Instructions to follow => Print the whole listing exactly.

Data provided =>
——————
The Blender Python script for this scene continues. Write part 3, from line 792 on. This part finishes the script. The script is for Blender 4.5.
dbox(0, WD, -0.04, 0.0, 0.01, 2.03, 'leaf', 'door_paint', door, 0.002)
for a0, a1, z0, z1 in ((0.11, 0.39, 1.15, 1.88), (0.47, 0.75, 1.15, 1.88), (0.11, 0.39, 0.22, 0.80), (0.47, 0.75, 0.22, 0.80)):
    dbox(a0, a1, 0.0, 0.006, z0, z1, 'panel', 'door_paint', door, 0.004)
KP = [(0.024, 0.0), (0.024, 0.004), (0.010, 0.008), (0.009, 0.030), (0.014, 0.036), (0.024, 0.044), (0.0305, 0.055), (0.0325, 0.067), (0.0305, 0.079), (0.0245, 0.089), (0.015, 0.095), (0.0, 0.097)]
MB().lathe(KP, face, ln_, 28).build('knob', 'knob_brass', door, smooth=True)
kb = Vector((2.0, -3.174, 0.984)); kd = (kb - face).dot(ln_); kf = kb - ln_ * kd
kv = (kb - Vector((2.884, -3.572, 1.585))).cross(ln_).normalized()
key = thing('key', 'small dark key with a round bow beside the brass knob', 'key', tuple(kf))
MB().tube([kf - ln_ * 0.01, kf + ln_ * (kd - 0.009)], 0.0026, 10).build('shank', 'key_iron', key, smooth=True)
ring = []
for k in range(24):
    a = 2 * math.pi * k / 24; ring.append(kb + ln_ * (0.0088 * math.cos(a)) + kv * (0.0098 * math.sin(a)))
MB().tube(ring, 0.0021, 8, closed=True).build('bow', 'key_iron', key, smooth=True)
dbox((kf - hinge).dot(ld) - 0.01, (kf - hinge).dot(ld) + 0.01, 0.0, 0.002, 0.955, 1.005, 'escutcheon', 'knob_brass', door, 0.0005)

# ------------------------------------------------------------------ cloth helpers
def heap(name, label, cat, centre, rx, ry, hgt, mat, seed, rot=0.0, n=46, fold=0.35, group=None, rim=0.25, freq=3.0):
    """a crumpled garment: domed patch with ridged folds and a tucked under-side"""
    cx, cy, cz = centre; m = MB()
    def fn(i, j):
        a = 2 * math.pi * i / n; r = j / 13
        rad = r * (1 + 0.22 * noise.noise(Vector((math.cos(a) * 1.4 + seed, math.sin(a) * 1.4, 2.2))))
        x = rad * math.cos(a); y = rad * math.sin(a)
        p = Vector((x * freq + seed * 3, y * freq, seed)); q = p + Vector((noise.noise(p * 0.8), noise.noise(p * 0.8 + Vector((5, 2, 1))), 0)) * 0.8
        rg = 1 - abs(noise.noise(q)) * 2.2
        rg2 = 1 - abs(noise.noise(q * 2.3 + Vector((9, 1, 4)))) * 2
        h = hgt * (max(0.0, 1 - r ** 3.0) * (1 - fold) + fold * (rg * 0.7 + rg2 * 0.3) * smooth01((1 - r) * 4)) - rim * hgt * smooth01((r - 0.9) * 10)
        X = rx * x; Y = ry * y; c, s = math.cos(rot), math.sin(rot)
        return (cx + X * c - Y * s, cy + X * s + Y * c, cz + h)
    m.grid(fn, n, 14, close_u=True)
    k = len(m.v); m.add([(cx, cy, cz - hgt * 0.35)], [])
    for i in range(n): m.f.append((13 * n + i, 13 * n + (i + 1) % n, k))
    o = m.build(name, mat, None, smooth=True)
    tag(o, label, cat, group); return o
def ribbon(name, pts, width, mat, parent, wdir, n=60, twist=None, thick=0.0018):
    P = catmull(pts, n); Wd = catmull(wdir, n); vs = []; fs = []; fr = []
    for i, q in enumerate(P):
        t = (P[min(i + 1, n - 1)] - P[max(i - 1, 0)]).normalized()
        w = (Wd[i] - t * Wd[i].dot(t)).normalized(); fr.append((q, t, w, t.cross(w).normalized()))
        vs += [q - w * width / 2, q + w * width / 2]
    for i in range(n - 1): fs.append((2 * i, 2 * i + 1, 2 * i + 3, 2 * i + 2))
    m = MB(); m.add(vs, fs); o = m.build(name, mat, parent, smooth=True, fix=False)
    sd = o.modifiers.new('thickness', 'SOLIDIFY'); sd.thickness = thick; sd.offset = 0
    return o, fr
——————
Reply to the task =>
The Blender Python script for this scene continues. Write part 3, from line 792 on. This part finishes the script. The script is for Blender 4.5.
dbox(0, WD, -0.04, 0.0, 0.01, 2.03, 'leaf', 'door_paint', door, 0.002)
for a0, a1, z0, z1 in ((0.11, 0.39, 1.15, 1.88), (0.47, 0.75, 1.15, 1.88), (0.11, 0.39, 0.22, 0.80), (0.47, 0.75, 0.22, 0.80)):
    dbox(a0, a1, 0.0, 0.006, z0, z1, 'panel', 'door_paint', door, 0.004)
KP = [(0.024, 0.0), (0.024, 0.004), (0.010, 0.008), (0.009, 0.030), (0.014, 0.036), (0.024, 0.044), (0.0305, 0.055), (0.0325, 0.067), (0.0305, 0.079), (0.0245, 0.089), (0.015, 0.095), (0.0, 0.097)]
MB().lathe(KP, face, ln_, 28).build('knob', 'knob_brass', door, smooth=True)
kb = Vector((2.0, -3.174, 0.984)); kd = (kb - face).dot(ln_); kf = kb - ln_ * kd
kv = (kb - Vector((2.884, -3.572, 1.585))).cross(ln_).normalized()
key = thing('key', 'small dark key with a round bow beside the brass knob', 'key', tuple(kf))
MB().tube([kf - ln_ * 0.01, kf + ln_ * (kd - 0.009)], 0.0026, 10).build('shank', 'key_iron', key, smooth=True)
ring = []
for k in range(24):
    a = 2 * math.pi * k / 24; ring.append(kb + ln_ * (0.0088 * math.cos(a)) + kv * (0.0098 * math.sin(a)))
MB().tube(ring, 0.0021, 8, closed=True).build('bow', 'key_iron', key, smooth=True)
dbox((kf - hinge).dot(ld) - 0.01, (kf - hinge).dot(ld) + 0.01, 0.0, 0.002, 0.955, 1.005, 'escutcheon', 'knob_brass', door, 0.0005)

# ------------------------------------------------------------------ cloth helpers
def heap(name, label, cat, centre, rx, ry, hgt, mat, seed, rot=0.0, n=46, fold=0.35, group=None, rim=0.25, freq=3.0):
    """a crumpled garment: domed patch with ridged folds and a tucked under-side"""
    cx, cy, cz = centre; m = MB()
    def fn(i, j):
        a = 2 * math.pi * i / n; r = j / 13
        rad = r * (1 + 0.22 * noise.noise(Vector((math.cos(a) * 1.4 + seed, math.sin(a) * 1.4, 2.2))))
        x = rad * math.cos(a); y = rad * math.sin(a)
        p = Vector((x * freq + seed * 3, y * freq, seed)); q = p + Vector((noise.noise(p * 0.8), noise.noise(p * 0.8 + Vector((5, 2, 1))), 0)) * 0.8
        rg = 1 - abs(noise.noise(q)) * 2.2
        rg2 = 1 - abs(noise.noise(q * 2.3 + Vector((9, 1, 4)))) * 2
        h = hgt * (max(0.0, 1 - r ** 3.0) * (1 - fold) + fold * (rg * 0.7 + rg2 * 0.3) * smooth01((1 - r) * 4)) - rim * hgt * smooth01((r - 0.9) * 10)
        X = rx * x; Y = ry * y; c, s = math.cos(rot), math.sin(rot)
        return (cx + X * c - Y * s, cy + X * s + Y * c, cz + h)
    m.grid(fn, n, 14, close_u=True)
    k = len(m.v); m.add([(cx, cy, cz - hgt * 0.35)], [])
    for i in range(n): m.f.append((13 * n + i, 13 * n + (i + 1) % n, k))
    o = m.build(name, mat, None, smooth=True)
    tag(o, label, cat, group); return o
def ribbon(name, pts, width, mat, parent, wdir, n=60, twist=None, thick=0.0018):
    P = catmull(pts, n); Wd = catmull(wdir, n); vs = []; fs = []; fr = []
    for i, q in enumerate(P):
        t = (P[min(i + 1, n - 1)] - P[max(i - 1, 0)]).normalized()
        w = (Wd[i] - t * Wd[i].dot(t)).normalized(); fr.append((q, t, w, t.cross(w).normalized()))
        vs += [q - w * width / 2, q + w * width / 2]
    for i in range(n - 1): fs.append((2 * i, 2 * i + 1, 2 * i + 3, 2 * i + 2))
    m = MB(); m.add(vs, fs); o = m.build(name, mat, parent, smooth=True, fix=False)
    sd = o.modifiers.new('thickness', 'SOLIDIFY'); sd.thickness = thick; sd.offset = 0
    return o, fr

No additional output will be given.